=== TO BE DONE ===
In the material below, please retype the lines from the very first through the one with "COL = S.collection", exactly and without pictures.

╭─ RECORDED DATA

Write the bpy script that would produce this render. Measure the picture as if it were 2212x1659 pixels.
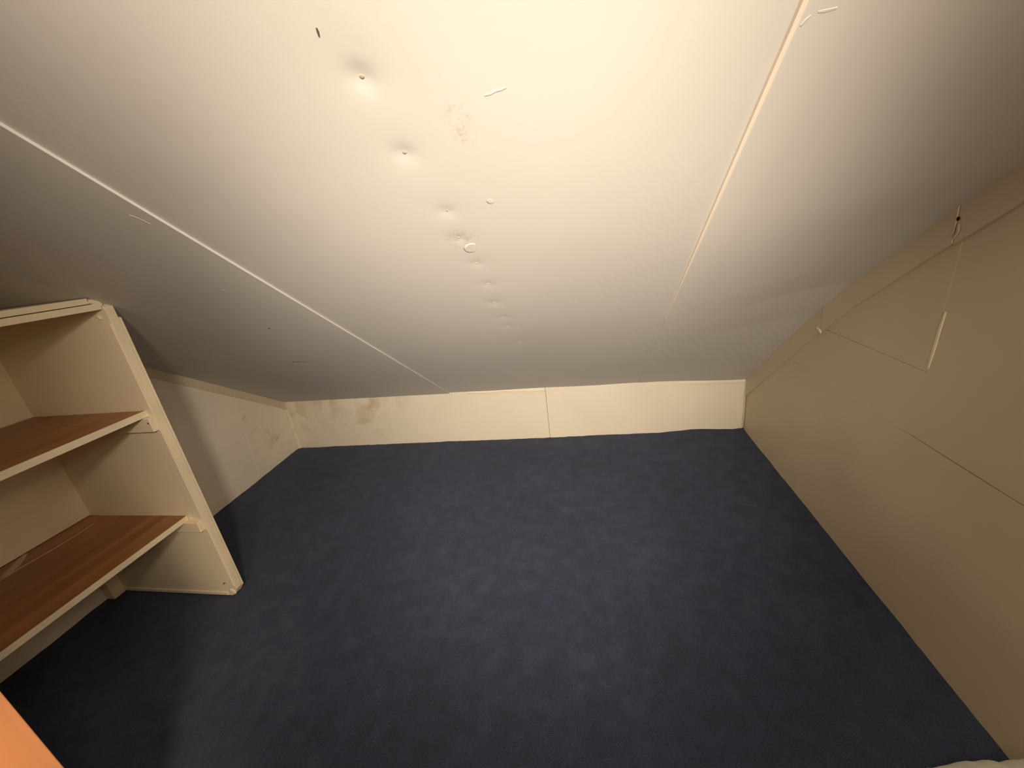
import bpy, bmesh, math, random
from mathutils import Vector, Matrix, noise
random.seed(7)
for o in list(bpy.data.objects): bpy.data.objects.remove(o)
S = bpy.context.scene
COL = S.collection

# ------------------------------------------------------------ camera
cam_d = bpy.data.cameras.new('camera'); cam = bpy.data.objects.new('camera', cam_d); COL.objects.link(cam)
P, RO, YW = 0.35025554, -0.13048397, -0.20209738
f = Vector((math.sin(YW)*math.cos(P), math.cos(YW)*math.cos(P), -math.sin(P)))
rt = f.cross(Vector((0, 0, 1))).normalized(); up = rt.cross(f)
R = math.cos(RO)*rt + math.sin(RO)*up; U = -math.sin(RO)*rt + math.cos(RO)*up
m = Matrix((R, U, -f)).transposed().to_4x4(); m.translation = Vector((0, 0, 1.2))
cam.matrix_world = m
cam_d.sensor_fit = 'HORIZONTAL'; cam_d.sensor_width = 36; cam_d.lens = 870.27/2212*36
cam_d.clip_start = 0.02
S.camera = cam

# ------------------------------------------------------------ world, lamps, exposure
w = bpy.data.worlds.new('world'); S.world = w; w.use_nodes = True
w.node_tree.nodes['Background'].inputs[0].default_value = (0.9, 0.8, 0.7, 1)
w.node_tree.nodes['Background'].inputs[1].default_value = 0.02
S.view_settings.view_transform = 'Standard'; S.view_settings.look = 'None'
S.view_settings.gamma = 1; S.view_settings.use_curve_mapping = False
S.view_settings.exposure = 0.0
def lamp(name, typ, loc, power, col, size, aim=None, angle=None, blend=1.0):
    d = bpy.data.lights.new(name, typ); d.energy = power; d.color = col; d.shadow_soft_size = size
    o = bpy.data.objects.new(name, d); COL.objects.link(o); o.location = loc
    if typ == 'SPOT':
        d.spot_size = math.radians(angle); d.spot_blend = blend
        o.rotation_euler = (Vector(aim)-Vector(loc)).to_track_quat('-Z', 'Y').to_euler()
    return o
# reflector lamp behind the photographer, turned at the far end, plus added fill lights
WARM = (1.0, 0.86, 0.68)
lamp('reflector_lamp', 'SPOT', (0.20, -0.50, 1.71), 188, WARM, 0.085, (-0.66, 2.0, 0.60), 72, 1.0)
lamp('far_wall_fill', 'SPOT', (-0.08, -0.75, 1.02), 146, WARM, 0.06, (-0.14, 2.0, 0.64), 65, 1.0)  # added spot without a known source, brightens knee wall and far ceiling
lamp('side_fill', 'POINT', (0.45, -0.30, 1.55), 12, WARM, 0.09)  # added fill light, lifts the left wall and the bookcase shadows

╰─

=== ANSWER TO THE PROBLEM ===
Write the bpy script that would produce this render. Measure the picture as if it were 2212x1659 pixels.
import bpy, bmesh, math, random
from mathutils import Vector, Matrix, noise
random.seed(7)
for o in list(bpy.data.objects): bpy.data.objects.remove(o)
S = bpy.context.scene
COL = S.collection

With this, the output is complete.